Dataset rows:
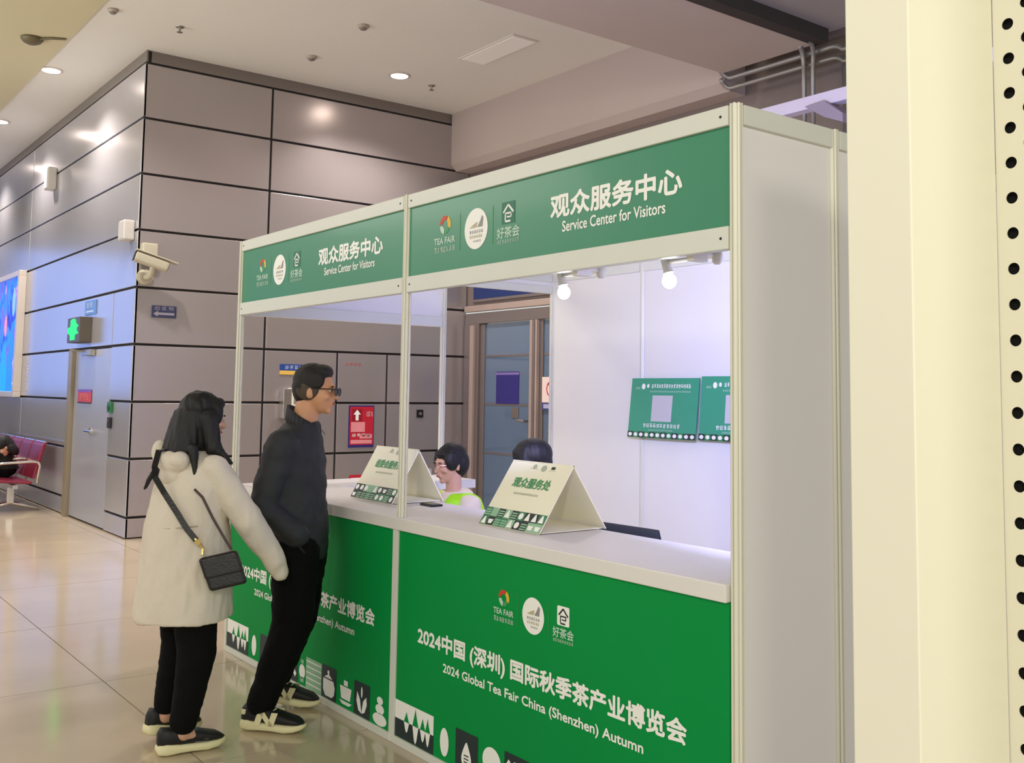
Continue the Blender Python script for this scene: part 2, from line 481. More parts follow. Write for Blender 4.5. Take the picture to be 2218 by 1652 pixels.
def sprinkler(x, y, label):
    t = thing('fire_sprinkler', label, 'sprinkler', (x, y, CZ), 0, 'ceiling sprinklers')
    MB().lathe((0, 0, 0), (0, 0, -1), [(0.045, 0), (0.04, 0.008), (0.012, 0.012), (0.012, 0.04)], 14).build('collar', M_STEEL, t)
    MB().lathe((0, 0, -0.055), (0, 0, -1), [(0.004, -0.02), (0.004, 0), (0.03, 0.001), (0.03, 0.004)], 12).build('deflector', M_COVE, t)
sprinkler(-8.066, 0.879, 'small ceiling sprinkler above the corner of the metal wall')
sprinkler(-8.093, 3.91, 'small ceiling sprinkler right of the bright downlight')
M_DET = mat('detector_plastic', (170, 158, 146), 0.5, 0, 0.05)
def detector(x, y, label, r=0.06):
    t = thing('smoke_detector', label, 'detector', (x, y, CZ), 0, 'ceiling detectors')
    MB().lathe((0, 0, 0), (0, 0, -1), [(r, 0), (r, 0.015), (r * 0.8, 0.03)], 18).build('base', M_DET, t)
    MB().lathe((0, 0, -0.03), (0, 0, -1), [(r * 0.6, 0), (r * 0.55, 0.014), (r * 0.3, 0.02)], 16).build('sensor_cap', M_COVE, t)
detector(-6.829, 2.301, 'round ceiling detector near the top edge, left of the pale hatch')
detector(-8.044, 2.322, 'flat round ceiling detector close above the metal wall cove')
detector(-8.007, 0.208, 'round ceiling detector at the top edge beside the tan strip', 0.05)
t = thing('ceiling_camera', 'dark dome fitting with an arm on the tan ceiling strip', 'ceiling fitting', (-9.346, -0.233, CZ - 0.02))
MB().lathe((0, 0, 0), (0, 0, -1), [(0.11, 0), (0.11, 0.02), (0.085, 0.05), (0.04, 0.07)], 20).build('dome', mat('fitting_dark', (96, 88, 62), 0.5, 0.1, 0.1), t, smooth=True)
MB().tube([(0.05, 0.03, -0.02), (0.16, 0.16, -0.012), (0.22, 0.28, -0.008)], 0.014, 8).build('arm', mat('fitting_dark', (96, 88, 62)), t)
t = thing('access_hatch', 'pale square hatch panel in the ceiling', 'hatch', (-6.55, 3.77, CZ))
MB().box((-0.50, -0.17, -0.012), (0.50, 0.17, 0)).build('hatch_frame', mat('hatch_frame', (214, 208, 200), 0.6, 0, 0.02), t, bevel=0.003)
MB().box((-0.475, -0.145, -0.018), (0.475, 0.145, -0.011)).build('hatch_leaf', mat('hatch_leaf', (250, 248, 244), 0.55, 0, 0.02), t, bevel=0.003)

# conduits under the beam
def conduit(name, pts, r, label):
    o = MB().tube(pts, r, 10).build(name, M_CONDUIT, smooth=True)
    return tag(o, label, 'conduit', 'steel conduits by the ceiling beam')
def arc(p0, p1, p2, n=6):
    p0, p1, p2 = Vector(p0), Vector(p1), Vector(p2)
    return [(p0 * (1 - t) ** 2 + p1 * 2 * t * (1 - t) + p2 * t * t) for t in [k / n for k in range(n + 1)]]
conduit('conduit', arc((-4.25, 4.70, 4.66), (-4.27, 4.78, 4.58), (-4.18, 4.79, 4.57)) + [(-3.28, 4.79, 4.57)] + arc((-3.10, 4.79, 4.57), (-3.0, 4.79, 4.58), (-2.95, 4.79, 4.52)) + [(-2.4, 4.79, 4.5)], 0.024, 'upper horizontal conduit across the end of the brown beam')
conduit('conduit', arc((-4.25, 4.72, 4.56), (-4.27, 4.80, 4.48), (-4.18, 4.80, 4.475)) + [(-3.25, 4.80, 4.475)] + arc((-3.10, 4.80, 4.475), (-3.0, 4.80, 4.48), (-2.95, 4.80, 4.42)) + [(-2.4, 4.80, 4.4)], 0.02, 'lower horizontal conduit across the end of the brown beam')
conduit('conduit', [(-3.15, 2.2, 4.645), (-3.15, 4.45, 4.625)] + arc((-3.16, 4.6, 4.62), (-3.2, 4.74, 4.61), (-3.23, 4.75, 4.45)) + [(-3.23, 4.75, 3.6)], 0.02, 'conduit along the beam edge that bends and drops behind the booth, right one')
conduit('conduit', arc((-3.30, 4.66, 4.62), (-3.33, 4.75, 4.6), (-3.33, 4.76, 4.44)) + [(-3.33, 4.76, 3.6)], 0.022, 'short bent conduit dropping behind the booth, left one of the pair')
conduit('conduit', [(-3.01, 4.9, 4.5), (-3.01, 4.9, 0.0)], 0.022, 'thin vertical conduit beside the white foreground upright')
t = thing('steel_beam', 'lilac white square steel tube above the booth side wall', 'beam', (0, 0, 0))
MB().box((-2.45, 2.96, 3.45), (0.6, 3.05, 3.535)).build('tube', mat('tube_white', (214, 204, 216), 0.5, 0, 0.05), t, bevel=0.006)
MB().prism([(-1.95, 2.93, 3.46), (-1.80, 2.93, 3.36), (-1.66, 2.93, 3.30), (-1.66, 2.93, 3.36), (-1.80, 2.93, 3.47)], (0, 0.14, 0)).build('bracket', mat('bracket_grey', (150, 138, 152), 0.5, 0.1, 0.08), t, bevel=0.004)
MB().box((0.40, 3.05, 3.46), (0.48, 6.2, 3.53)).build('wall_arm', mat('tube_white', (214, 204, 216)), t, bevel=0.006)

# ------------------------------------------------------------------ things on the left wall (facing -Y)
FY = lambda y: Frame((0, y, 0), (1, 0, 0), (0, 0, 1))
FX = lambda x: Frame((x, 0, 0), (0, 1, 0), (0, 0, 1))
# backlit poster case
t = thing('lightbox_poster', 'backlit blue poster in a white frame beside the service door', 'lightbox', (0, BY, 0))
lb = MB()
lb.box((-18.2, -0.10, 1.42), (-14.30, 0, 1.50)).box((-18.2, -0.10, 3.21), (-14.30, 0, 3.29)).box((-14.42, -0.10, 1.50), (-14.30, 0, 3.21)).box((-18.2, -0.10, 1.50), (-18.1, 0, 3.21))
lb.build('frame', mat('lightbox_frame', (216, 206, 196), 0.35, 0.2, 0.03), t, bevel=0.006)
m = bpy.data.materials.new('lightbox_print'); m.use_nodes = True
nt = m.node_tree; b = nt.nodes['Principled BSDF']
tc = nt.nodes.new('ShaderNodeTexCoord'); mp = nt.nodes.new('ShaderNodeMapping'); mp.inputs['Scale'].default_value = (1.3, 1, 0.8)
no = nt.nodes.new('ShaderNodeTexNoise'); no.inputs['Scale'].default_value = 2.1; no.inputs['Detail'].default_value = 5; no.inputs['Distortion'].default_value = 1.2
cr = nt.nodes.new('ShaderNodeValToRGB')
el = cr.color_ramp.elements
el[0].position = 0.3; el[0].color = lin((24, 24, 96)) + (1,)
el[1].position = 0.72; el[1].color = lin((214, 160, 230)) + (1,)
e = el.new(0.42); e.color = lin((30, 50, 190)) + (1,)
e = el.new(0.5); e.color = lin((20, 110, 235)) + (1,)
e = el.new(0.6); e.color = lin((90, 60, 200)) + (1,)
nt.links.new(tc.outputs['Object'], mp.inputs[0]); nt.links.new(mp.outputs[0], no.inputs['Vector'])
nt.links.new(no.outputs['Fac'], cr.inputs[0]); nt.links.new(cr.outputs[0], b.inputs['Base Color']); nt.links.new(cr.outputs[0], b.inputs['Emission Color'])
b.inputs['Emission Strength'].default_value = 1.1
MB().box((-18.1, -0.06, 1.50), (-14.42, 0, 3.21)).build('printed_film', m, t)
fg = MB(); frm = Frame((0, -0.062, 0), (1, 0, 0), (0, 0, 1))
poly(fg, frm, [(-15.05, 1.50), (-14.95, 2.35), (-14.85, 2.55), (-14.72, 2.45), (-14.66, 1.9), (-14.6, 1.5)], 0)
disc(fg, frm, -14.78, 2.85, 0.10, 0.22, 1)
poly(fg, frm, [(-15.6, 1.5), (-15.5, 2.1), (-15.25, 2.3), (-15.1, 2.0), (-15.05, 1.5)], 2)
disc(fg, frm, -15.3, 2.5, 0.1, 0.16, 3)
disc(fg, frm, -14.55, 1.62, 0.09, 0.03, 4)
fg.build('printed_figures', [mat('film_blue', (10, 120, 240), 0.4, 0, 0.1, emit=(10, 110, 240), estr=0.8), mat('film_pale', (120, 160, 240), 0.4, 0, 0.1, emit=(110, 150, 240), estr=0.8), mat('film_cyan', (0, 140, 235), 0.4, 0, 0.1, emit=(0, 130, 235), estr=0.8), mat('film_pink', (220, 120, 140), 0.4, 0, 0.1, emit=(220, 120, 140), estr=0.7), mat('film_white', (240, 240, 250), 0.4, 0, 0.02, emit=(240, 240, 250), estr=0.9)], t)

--

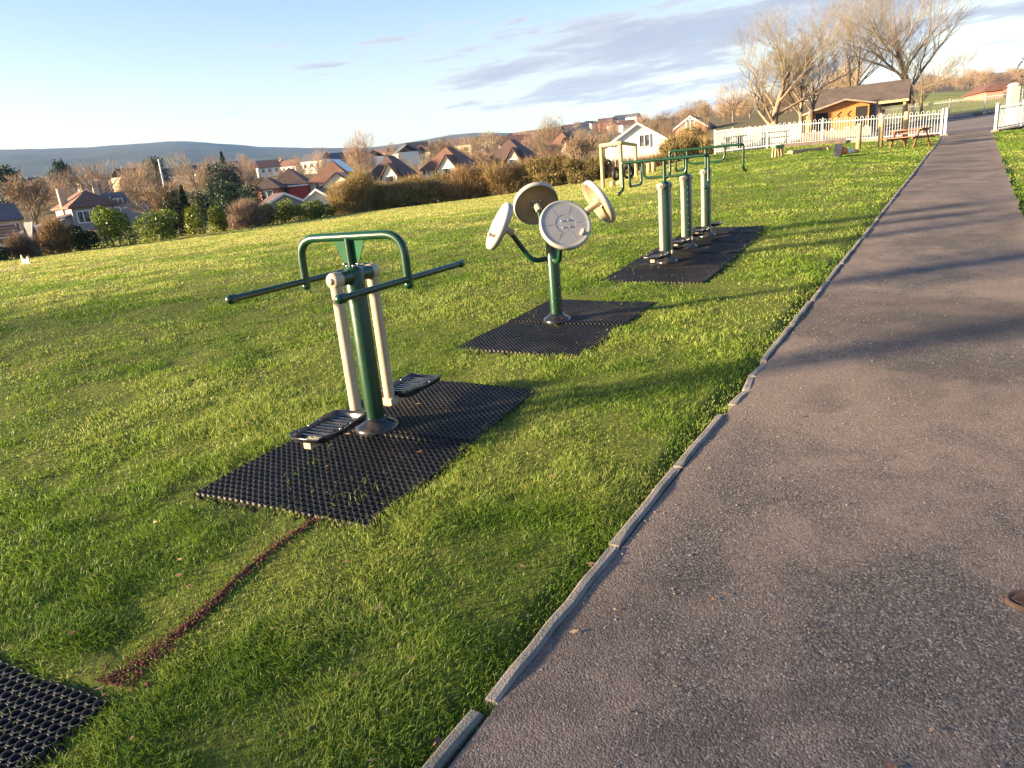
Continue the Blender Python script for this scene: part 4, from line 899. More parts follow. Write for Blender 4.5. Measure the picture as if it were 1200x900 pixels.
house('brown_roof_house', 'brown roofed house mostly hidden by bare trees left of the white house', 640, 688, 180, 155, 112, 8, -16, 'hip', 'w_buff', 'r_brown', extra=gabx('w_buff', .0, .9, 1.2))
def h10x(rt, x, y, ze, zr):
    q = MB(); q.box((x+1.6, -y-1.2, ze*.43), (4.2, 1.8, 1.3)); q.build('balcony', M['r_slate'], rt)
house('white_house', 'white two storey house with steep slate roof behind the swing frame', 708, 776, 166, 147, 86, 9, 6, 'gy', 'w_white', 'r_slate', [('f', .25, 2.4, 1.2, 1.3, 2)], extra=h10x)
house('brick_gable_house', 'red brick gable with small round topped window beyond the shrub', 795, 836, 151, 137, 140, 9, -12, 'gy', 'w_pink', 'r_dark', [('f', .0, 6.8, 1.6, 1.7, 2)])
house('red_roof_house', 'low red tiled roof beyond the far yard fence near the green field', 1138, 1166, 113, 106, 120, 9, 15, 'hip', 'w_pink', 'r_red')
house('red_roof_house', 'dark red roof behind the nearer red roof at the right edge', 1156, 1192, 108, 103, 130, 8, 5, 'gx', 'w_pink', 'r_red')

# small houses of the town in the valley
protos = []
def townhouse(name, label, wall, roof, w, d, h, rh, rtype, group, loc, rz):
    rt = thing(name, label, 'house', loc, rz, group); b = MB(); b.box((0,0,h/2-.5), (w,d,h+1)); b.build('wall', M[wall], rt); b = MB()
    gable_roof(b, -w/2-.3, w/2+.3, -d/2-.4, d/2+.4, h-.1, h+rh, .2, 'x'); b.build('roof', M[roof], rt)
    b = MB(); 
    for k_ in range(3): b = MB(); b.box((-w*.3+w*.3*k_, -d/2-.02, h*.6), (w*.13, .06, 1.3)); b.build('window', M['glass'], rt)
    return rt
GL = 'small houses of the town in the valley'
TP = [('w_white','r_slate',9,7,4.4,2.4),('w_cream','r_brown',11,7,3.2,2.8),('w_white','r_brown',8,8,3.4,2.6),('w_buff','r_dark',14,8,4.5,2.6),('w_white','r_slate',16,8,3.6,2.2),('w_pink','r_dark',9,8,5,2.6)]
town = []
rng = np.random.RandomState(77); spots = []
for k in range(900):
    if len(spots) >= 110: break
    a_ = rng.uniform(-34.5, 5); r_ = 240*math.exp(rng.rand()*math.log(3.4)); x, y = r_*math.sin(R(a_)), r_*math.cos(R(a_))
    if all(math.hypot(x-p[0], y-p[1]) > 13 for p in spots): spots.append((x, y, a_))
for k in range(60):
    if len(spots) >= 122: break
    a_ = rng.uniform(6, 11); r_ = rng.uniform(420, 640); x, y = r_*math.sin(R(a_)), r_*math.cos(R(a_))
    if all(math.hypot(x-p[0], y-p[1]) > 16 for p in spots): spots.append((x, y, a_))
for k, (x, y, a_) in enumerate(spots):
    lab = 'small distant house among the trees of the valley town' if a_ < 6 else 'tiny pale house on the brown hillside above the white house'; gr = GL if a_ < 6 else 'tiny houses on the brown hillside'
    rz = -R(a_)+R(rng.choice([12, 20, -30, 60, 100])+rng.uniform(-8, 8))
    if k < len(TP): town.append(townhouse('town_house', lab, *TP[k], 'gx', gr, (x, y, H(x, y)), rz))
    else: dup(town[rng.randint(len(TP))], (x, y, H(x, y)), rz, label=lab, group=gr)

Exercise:
Look above for the line that contains "Continue the Blender Python script for this scene: part 4, from". Starting there, transcribe every line exactly until you have copied the line that contains "house('red_roof_house', 'dark red".

Exercise result:
Continue the Blender Python script for this scene: part 4, from line 899. More parts follow. Write for Blender 4.5. Measure the picture as if it were 1200x900 pixels.
house('brown_roof_house', 'brown roofed house mostly hidden by bare trees left of the white house', 640, 688, 180, 155, 112, 8, -16, 'hip', 'w_buff', 'r_brown', extra=gabx('w_buff', .0, .9, 1.2))
def h10x(rt, x, y, ze, zr):
    q = MB(); q.box((x+1.6, -y-1.2, ze*.43), (4.2, 1.8, 1.3)); q.build('balcony', M['r_slate'], rt)
house('white_house', 'white two storey house with steep slate roof behind the swing frame', 708, 776, 166, 147, 86, 9, 6, 'gy', 'w_white', 'r_slate', [('f', .25, 2.4, 1.2, 1.3, 2)], extra=h10x)
house('brick_gable_house', 'red brick gable with small round topped window beyond the shrub', 795, 836, 151, 137, 140, 9, -12, 'gy', 'w_pink', 'r_dark', [('f', .0, 6.8, 1.6, 1.7, 2)])
house('red_roof_house', 'low red tiled roof beyond the far yard fence near the green field', 1138, 1166, 113, 106, 120, 9, 15, 'hip', 'w_pink', 'r_red')
house('red_roof_house', 'dark red roof behind the nearer red roof at the right edge', 1156, 1192, 108, 103, 130, 8, 5, 'gx', 'w_pink', 'r_red')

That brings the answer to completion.